After a promising start to his sophomore campaign with 30 catches for 320 yards and four touchdowns in his first eight games, North was shut down for the season with a shoulder injury in November and didn’t have a hand in Tennessee’s four wins over its final five games to end the year.

Without North, the Vols scored 45 or more points in three of those victories after quarterback Joshua Dobbs was inserted into the starting lineup. Dobbs presented a new wrinkle with his ability to run and helped the Tennessee offense transform into one of the SEC’s most prolific down the stretch.

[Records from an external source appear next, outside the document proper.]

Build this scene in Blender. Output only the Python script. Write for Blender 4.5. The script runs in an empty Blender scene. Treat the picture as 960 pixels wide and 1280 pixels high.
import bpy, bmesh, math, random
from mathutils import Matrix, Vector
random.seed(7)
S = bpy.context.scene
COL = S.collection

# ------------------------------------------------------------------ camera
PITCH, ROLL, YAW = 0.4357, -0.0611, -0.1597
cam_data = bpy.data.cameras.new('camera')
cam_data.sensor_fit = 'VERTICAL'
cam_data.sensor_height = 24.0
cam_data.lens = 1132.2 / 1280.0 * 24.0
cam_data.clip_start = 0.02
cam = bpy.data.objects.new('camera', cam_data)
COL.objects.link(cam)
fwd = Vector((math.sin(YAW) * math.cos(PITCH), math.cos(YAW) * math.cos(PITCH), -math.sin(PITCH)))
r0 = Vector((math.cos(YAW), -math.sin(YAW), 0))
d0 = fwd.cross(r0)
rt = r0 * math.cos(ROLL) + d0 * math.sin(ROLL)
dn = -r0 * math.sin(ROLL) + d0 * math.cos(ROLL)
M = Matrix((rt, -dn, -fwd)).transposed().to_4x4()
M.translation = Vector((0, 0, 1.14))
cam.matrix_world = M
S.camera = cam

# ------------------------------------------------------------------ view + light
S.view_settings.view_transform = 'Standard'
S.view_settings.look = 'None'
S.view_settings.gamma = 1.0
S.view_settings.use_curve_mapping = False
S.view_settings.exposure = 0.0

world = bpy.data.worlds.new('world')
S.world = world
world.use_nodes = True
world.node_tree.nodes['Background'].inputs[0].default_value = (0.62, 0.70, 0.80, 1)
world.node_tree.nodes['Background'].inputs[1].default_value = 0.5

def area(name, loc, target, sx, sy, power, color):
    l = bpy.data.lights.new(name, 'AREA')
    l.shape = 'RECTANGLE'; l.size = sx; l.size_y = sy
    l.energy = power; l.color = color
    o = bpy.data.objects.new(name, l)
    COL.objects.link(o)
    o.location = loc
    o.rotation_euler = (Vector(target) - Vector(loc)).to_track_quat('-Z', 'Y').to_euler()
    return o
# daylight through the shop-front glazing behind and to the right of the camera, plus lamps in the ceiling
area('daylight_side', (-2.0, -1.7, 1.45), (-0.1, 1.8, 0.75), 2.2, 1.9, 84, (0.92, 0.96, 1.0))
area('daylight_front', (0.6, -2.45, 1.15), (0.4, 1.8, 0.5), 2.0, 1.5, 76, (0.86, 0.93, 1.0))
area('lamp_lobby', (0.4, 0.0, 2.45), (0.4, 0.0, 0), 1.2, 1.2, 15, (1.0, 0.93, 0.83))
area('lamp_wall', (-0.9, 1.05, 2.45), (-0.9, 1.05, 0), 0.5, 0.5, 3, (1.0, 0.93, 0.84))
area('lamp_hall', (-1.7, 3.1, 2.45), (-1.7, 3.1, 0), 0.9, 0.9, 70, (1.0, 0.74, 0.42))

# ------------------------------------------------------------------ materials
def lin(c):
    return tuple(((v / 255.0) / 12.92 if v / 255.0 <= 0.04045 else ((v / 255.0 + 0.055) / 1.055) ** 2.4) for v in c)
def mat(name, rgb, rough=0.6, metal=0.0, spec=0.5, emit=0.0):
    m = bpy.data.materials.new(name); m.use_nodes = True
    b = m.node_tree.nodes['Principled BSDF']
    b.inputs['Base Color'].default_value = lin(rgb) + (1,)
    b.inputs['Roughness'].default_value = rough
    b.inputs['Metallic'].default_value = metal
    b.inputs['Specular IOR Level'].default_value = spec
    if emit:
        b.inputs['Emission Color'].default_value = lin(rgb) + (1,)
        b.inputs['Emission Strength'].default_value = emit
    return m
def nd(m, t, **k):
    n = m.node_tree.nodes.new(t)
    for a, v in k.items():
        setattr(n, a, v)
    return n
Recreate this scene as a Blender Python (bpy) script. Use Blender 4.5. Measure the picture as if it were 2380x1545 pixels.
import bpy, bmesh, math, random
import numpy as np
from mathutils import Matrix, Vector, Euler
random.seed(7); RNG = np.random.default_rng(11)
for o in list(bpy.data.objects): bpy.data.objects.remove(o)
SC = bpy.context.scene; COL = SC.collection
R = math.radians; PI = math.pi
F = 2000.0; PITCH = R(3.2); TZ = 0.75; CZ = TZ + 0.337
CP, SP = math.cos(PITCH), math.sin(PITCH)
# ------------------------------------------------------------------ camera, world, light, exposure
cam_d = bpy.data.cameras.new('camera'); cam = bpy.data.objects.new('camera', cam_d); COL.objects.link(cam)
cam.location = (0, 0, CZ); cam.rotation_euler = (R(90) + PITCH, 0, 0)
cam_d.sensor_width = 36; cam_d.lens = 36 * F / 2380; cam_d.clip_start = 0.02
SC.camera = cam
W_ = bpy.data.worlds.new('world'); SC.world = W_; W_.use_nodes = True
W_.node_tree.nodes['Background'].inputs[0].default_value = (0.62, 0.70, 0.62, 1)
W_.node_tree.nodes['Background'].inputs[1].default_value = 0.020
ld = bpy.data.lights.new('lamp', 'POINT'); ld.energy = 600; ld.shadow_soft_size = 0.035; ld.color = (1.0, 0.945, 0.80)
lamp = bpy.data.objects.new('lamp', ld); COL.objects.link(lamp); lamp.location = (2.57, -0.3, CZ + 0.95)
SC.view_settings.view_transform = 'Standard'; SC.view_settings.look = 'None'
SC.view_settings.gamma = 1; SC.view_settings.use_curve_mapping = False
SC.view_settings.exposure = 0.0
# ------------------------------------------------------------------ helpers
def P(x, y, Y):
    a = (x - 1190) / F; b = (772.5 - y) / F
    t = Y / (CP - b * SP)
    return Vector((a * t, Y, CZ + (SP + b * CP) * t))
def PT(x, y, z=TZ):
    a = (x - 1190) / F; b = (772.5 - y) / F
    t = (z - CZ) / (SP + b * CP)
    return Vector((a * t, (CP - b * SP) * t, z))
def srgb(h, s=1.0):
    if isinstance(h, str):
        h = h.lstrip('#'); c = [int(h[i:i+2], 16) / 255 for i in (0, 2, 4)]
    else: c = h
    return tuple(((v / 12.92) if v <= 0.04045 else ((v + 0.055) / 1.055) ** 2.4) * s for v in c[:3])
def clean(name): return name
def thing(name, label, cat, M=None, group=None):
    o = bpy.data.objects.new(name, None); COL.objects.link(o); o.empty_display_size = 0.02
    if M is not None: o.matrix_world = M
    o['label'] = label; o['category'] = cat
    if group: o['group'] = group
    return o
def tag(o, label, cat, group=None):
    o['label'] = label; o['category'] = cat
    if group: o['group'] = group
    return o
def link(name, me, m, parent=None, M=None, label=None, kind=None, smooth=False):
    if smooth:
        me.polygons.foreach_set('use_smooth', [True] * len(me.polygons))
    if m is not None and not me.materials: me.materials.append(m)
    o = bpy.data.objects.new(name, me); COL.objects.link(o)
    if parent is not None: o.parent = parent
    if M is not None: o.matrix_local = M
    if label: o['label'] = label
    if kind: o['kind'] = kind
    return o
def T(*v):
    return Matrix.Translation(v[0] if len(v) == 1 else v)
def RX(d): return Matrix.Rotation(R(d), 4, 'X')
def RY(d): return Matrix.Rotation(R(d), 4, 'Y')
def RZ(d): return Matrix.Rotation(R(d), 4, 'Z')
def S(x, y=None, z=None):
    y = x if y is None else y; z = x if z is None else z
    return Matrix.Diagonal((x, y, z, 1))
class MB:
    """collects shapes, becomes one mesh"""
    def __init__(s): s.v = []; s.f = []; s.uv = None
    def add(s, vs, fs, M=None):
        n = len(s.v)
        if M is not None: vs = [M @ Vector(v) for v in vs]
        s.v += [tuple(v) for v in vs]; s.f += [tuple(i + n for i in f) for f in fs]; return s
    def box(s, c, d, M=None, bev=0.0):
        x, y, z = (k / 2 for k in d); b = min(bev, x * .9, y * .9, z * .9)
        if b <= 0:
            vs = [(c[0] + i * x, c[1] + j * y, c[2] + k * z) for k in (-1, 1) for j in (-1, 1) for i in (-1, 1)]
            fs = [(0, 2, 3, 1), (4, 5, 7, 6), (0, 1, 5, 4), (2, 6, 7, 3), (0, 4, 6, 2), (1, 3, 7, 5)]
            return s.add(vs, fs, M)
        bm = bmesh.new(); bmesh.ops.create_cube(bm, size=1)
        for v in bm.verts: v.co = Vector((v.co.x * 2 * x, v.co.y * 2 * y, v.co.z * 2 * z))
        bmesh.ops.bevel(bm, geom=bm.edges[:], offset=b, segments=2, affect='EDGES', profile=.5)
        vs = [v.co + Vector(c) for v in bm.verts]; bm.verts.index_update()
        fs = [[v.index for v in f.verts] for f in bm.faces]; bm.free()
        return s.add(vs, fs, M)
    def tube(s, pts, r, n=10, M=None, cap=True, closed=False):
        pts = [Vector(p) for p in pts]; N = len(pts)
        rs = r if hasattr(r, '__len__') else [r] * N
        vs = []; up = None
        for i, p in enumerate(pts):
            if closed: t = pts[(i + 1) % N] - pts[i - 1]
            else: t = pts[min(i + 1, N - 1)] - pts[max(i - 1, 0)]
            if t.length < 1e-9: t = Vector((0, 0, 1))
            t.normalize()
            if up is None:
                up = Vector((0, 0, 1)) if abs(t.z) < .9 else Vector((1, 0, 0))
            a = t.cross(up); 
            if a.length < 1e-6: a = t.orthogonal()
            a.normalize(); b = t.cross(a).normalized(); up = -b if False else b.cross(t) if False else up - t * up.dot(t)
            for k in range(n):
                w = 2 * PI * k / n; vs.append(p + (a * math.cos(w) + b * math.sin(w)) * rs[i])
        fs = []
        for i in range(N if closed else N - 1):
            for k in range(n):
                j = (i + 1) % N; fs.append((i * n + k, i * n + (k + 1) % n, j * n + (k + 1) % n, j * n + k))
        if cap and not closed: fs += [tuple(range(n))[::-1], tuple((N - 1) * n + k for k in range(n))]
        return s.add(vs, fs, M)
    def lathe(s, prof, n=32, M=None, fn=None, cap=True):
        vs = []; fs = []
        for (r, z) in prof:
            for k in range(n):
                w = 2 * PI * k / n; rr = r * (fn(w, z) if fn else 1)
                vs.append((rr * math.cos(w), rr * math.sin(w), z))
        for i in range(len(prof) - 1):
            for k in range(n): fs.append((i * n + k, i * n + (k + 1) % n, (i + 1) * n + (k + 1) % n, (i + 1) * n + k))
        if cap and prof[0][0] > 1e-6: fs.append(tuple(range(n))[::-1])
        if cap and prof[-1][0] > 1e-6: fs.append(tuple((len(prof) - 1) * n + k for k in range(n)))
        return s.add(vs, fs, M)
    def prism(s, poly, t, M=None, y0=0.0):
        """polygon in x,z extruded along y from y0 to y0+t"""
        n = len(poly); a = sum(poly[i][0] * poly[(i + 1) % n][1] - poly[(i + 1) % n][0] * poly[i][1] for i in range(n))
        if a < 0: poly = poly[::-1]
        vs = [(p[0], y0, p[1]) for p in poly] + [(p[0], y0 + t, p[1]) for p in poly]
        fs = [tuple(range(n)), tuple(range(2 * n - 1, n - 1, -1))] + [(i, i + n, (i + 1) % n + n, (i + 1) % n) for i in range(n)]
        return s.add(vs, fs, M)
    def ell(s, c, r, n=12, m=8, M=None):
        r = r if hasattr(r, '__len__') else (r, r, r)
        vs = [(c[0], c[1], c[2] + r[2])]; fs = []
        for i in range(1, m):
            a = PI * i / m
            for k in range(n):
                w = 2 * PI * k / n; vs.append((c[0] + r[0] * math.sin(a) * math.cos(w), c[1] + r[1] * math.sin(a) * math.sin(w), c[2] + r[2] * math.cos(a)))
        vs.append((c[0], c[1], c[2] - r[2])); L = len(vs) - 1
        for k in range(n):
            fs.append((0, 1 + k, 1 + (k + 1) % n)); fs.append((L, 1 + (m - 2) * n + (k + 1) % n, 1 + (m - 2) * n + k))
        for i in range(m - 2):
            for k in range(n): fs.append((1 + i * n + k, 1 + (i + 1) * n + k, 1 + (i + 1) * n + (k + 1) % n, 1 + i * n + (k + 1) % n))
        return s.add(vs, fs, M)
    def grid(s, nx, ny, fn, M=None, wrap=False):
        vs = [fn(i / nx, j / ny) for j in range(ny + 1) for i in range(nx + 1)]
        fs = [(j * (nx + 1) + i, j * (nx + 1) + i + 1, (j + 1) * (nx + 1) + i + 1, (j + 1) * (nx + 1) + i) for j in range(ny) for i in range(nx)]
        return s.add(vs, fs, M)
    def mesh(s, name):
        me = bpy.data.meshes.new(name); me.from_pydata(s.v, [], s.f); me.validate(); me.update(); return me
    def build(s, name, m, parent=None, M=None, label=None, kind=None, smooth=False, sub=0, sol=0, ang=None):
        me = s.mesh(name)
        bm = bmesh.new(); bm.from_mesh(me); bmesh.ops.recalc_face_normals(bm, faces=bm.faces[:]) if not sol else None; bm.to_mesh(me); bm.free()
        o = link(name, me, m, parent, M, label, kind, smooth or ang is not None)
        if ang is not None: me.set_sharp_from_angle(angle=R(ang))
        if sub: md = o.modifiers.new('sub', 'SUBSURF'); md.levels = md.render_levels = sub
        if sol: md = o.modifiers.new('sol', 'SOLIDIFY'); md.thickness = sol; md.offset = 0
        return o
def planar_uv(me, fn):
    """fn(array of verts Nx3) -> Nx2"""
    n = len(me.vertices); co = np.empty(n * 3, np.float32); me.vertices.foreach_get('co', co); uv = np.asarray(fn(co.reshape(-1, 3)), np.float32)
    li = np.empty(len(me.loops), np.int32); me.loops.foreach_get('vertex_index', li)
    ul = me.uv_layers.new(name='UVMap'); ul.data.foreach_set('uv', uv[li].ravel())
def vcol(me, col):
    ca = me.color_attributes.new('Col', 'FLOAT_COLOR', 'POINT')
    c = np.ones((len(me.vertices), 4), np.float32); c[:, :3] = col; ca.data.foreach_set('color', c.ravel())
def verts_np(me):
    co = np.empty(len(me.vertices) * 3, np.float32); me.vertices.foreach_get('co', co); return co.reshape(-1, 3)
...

It’s paramount to Tennessee’s offensive success in 2015 that North’s ailing shoulder returns to full strength and he finds his way back to the player known as a reliable third-down target who can out-muscle opposing corners for the football. He’s a pass-catcher with NFL ability, a guy who can take some of the pressure off fellow returning wideouts when he is healthy.

Tennessee has more returning starters than any team in the SEC next season — 10 on offense, 8 on defense — and North fortifies a lineup that is expected to be one of the league’s best.

North is capable of a 1,000-yard junior season with substantial targets, but he’ll have to build a relationship with Dobbs this spring since the pair’s last hook-up came during the fourth quarter of a loss to Alabama on Oct. 25. Dobbs is more familiar with other options at this point, notably Pearson and Howard.

A matchup nightmare for undersized defensive backs, North can stretch the field for the Vols and become more than a possession receiver. His acrobatic 39-yard reception in the closing minutes during his freshman year against South Carolina set-up a game-winning field goal that secured Tennessee’s first win over a ranked team under Jones.

It was a level of spectacular the Vols expected to see more of from North and perhaps will when he returns to full strength this spring.